Les grands investissements du futur en Russie
Le plus vaste Etat de la planète est aussi très riche en matières premières : hydrocarbures, minerais. Il approvisionne à 60 % Airbus et Boeing en titane et, selon Bruno Cotté, le directeur général international de Safran, la production d’avions s’arrêterait « au bout de six mois » si Moscou suspendait toute livraison.
Avec le réchauffement climatique, de nouvelles routes maritimes devraient être ouvertes un jour dans l’océan arctique. Le développement du corridor nord-est profiterait surtout à la Russie qui y dispose de grands ports (Mourmansk, Arkhangelsk). Moscou s’équipe (brise glaces nucléaires…), construit des infrastructures (bâtiments…). En Extrême-Orient, le groupe Shell a obtenu l’appui de Vladimir Poutine pour produire du gaz naturel liquéfié (GNL) à Sakhaline au nord du Japon.
Selon un diplomate, « en Russie, la priorité n’est pas le TGV, mais le transsibérien entre Moscou et Vladivostok renforcé pour le transport de marchandises européennes vers la Chine et russes à l’étranger ». Les chemins de fer allemands et russes ont, d’ailleurs, signé un accord pour le transport de marchandises entre l’Allemagne et la Chine.

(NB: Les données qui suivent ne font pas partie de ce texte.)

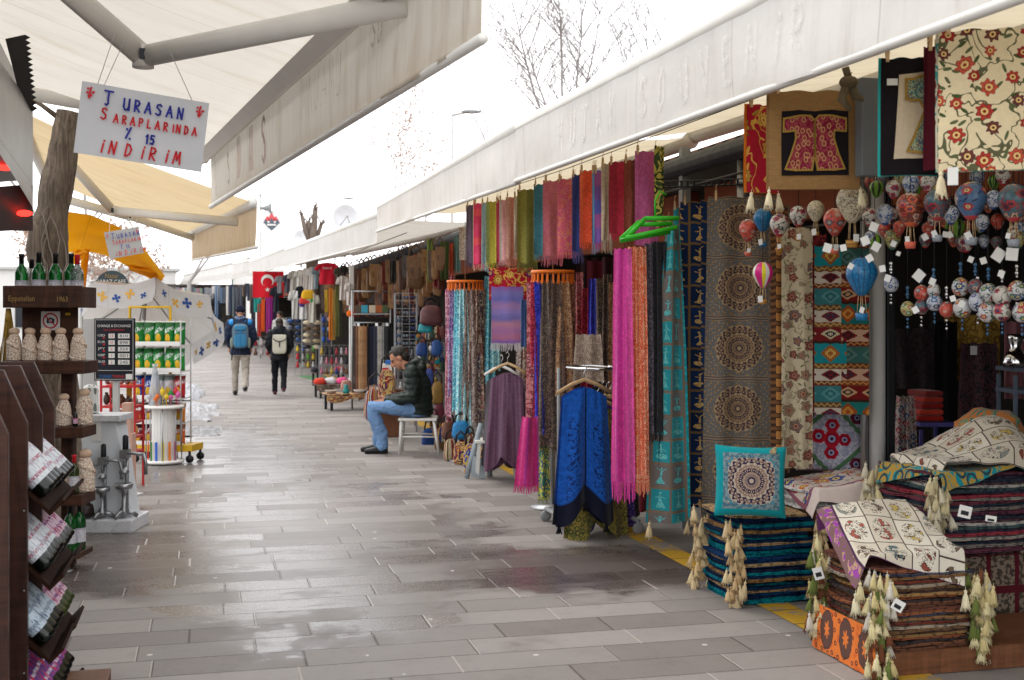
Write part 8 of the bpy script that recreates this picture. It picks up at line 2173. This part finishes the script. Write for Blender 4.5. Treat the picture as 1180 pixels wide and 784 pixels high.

Dans la vie quotidienne, la crise russo-ukrainienne ne semble pas peser encore sur les relations économiques. « Nous avons toujours les mêmes problèmes pour obtenir des permis de travail et des visas, et les mêmes obligations en matière d’acquisition et de concentration », délivre un chef d’entreprise à Moscou, qui s’interroge, toutefois, sur l’avenir. Les institutions économiques, françaises et russes notamment, conservent « leurs bons rapports et leur dialogue », assure-t-on chez les Conseillers du commerce extérieur de la France (CCEF).
Présente au Medef en début de semaine,la directrice du département des pays européens et des États-Unis auprès du ministère russe du Développement économique, Elena Danilova, également coprésidente de la session administrative du Conseil économique, financier, industriel et commercial (Cefic) franco-russe, aurait indiqué qu’il n’est pas prévu de reporter le prochain Cefic. Les dates de la réunion ne sont, cependant, pas encore connues.